Yes this is a tale so long, it’s in five sagas (although it could probably be more).

It starts with The Secret of Wirral Council, followed by Wirral Council 2: Graham Burgess’ Revenge, The Curse of Wirral Council, Escape from Wirral Council and finally Tales of Wirral Council.

However, flippancy aside, without spending hours typing up what was said (and I was only there for the last week) I couldn’t do it justice. There’s just too much!

This will however be a far more entertaining tale if I tell it in the style of Monkey Island.

To get there everyone had to pass the Merseytravel toll troll

Below decks on the ship Wirral Council, Mandy Gorman was tired of being picked on by her crewmates because of her disability. As far as she was concerned just because she had no arms, didn’t mean the others should joke about it! So she secretly recorded her colleagues and threatened to expose how badly the ship was being run at a court-martial.

Cllr Adrian Jones the Cabinet Member didn’t get a mention!

Arrgh, said the Senior Leadership Team, let’s get someone to write a report! So Malcolm Flanagan wrote a report. He found that behaviour was below that to be expected of the crew, but senior management decided that the result was that there would be no disciplinary action. Mandy Gorman (who was the local UNISON Branch Equality Officer) ended her dispute by a COT3 agreement. Presumably Mandy was paid pieces of eight.

Arrgh, said Alison, you’re just doing this to me because I blew the whistle on people being paid too much for extra work in determining who should run the ship!

Arrgh, said the Senior Leadership Team then promptly asked for another report.

Arrgh, said Alison, you ignored my whistleblowing and didn’t dock the pay of a crewmate when I pointed this out.

Ooops, said the Senior Leadership Team, yes we ignored you, but it’s nothing personal!

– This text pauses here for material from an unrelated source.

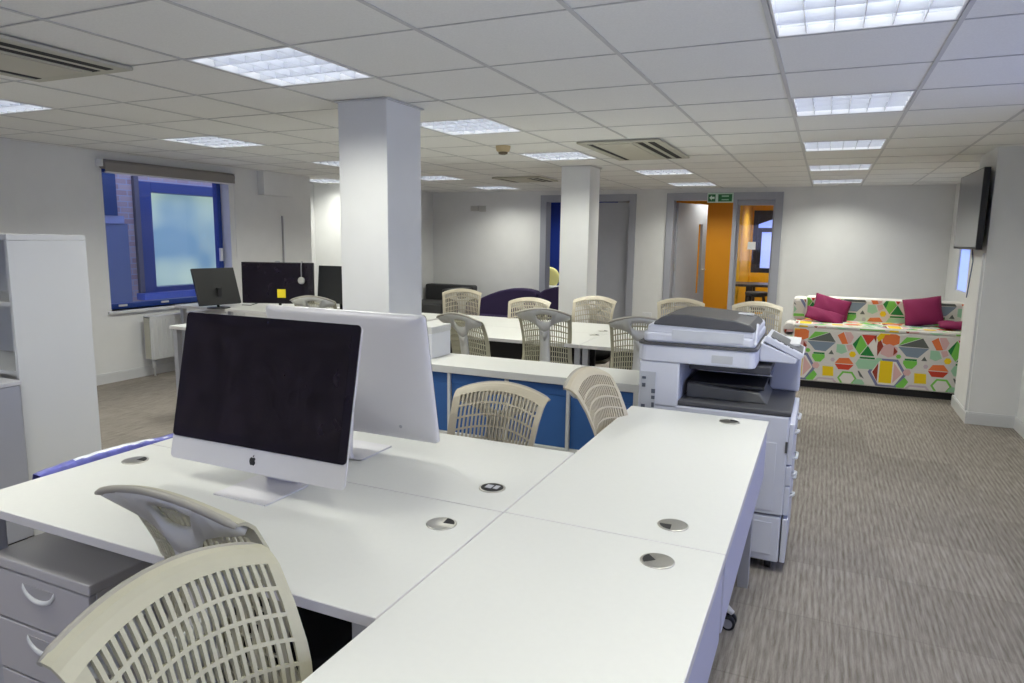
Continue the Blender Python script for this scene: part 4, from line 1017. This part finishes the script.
def cushion(name, loc, w, h, th_, rot, m, label, fold=0):
    n = 14; mb = MB(); G = {}
    for sgn in (1, -1):
        for i in range(n+1):
            for j in range(n+1):
                a = -1+2*i/n; b = -1+2*j/n
                k = max(0, (1-abs(a)**2.6))*max(0, (1-abs(b)**2.6)); pinch = 1-.07*(1-abs(a)**2)*(abs(b) > .99) - 0
                x = a*w/2*(1-.06*(1-b*b)*0 - .05*(1-abs(b))*abs(a)); z = b*h/2*(1-.05*(1-abs(a))*abs(b))
                y = sgn*th_*k**.55 + .008*math.sin(a*5+b*3)*k + fold*a*b*.03
                if sgn == -1 and (i in (0, n) or j in (0, n)): G[(sgn, i, j)] = G[(1, i, j)]
                else: G[(sgn, i, j)] = mb.bm.verts.new((x, y, z))
        for i in range(n):
            for j in range(n):
                try: f = mb.bm.faces.new([G[(sgn, i, j)], G[(sgn, i+1, j)], G[(sgn, i+1, j+1)], G[(sgn, i, j+1)]]); f.smooth = True
                except Exception: pass
    o = mb.build(name, m); o.location = loc; o.rotation_euler = rot
    return tag(o, label, 'cushion', 'magenta cushions on the patterned sofa')
mg = mat('magenta_cushion_fabric', (.20, .003, .065), .8, bump=.2, bscale=200)
cushion('cushion', (.09, 7.99, .775), .36, .27, .055, (math.radians(-30), math.radians(14), math.radians(6)), mg, 'magenta cushion leaning in the left corner of the patterned sofa')
cushion('cushion', (.035, 7.82, .705), .38, .18, .04, (math.radians(-52), math.radians(14), math.radians(4)), mg, 'magenta cushion lying at the left of the sofa in front of the leaning one')
cushion('cushion', (.93, 7.98, .79), .34, .30, .055, (math.radians(-24), math.radians(-10), math.radians(-4)), mg, 'deep magenta cushion leaning at the right of the patterned sofa')
cushion('cushion', (1.20, 7.78, .69), .32, .24, .035, (math.radians(-84), 0, 0), mg, 'magenta cushion lying flat at the right end of the patterned sofa')

# ---------------------------------------------------------------- dark sofas at the back left
pur = mat('purple_wool', (.045, .032, .085), .95, bump=.3, bscale=200, spec=.2)
t = thing('sofa', (-5.0, 9.55, 0), 'long curved purple sofa against the back wall behind the office chairs', 'sofa')
for pts in ([(-.34, .05), (1.06, .05), (1.07, .62), (1.02, .67), (.90, .695), (.76, .70), (.60, .69), (.44, .655), (.26, .59), (.06, .50), (-.16, .40), (-.34, .30)],
            [(1.075, .05), (1.68, .05), (1.68, .72), (1.60, .765), (1.48, .765), (1.34, .745), (1.18, .70), (1.085, .64)]):
    mb = MB(); mb.prism(pts, .05, .27, 'y'); mb.build('backrest', pur, t, bevel=.03, segs=3)
MB().box(-.28, 1.66, .0, .30, .0, .28).build('base', pur, t, bevel=.04, segs=3)
MB().box(-.26, 1.64, .27, .80, .10, .42).build('seat', pur, t, bevel=.05, segs=3)
t = thing('sofa', (-6.28, 9.55, 0), 'dark grey sofa in the far left corner, partly behind the near pillar', 'sofa')
dk = mat('charcoal_leather', (.028, .028, .030), .5)
MB().box(0, .92, .68, .88, .10, .66).build('backrest', dk, t, bevel=.03, segs=3)
MB().box(0.0, .72, 0, .68, .10, .40).build('seat', mat('charcoal_seat', (.05, .05, .052), .5), t, bevel=.03, segs=3)
MB().box(.72, .92, 0, .68, .10, .64).build('armrest', dk, t, bevel=.03, segs=3)
for x in (.06, .86):
    for y in (.06, .8): MB().cyl((x, y, 0), (x, y, .10), .02, n=10).build('foot', black_m, t)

Arrgh, said Alison, in that case I want a court-martial of my own!

OK, said the Senior Leadership Team, and set a flag message to summon Mr Moore who worked on a ship called Eversheds.

Captains of other ships were assembled so that the decision-making was independent. The whole court-martial was held on a different ship.

Over two weeks they all argued over it and it seemed they argued everything but the colour of the sky.

Cross examination

Then on the last day the court-martial announced its decision.

Another adjournment in the court martial

Arrgh, the Judge said, where be Alison? Simon said she was not there. Arrgh, I will continue then said the Judge.

Our judgement is she still has a job, that Wirral Council did some bad things and didn’t do things they should have. But arrgh, can’t everyone just be friends again? That is our unanimous decision. Case over.

But was it over or was it just the beginning of something else?